May 26, 2004

Googlephrasing in Spam

I got a spam email this morning that made it past Yahoo Mail's pretty-good filtering. The email took the "insert random words to fool the filter" idea one step further and inserted seemingly random phrases:

>Decide that you really want to achieve the goal...
>INNOVATION is the process of turning ideas into manufacturable and
marketable form.
>Perfect behavior is born of complete indifference.
>No answer is also an answer.
>We enact many laws that manufacture criminals, and then a few that
punish them
>An honest man can never surrender an honest doubt.
>Weave in faith and God will find the thread.
>Sooner or later everyone sits down to a banquet of consequences.
>Government can be bigger than any of the players on the field as a
referee, but it has no right to become one of the players.
>We know nothing of what will happen in future, but by the analogy of
experience.
>Harsh counsels have no effect they are like hammers which are always
repulsed by the anvil.
>It isn't so much what's on the table that matters, as what's on the
chairs.
>All achievements, all earned riches, have their beginning in an idea.
>It isn't enough to talk about peace.
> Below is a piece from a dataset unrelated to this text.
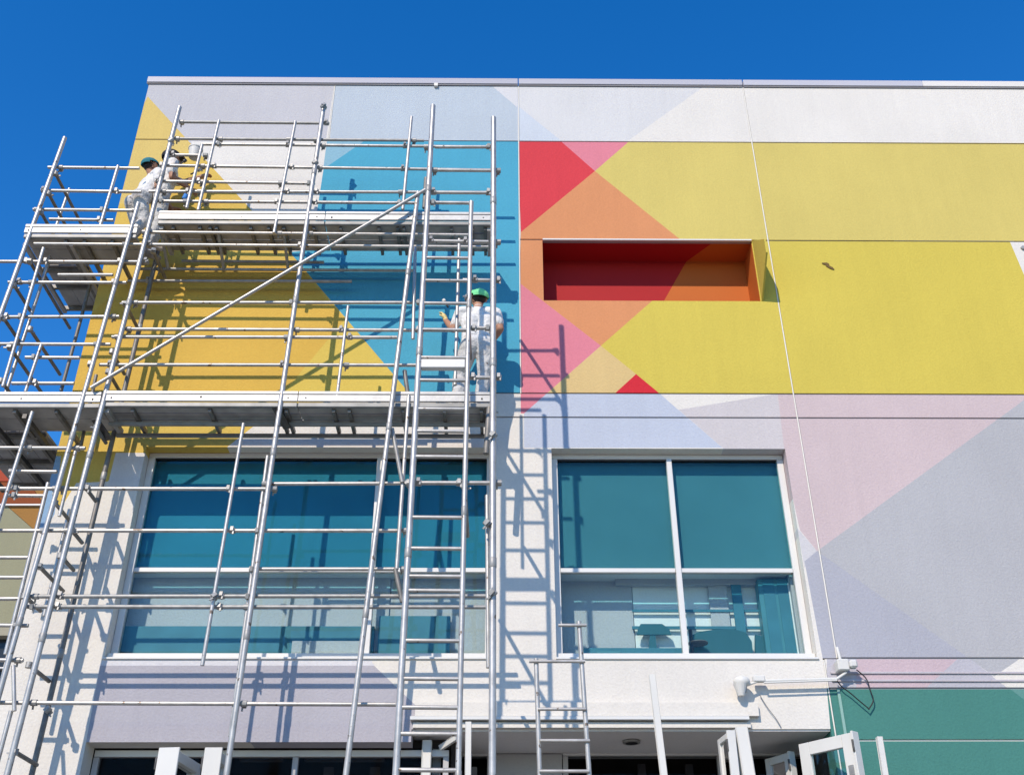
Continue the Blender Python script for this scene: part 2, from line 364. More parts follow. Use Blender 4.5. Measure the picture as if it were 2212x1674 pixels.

One must believe in it. And it
isn't enough to believe in it. One must work at it.
>The essence of knowledge is, having it, to apply it not having it, to
confess your ignorance.
>You know more of a road by having traveled it than by all the
conjectures and descriptions in the world.
>I don't care how much you know until I know how much you care.
>Mere flimflam stories, and nothing but shams and lies.
>The original ''crime'' of ''niggers'' and lesbians is that they prefer
themselves.

Turns out these are all famous quotes. Do we have to stop parroting the work of great writers in our emails now, or risk getting flagged by an updated spam filter?

That last one caught my eye -- Google told me it's from the pen of Alice Walker.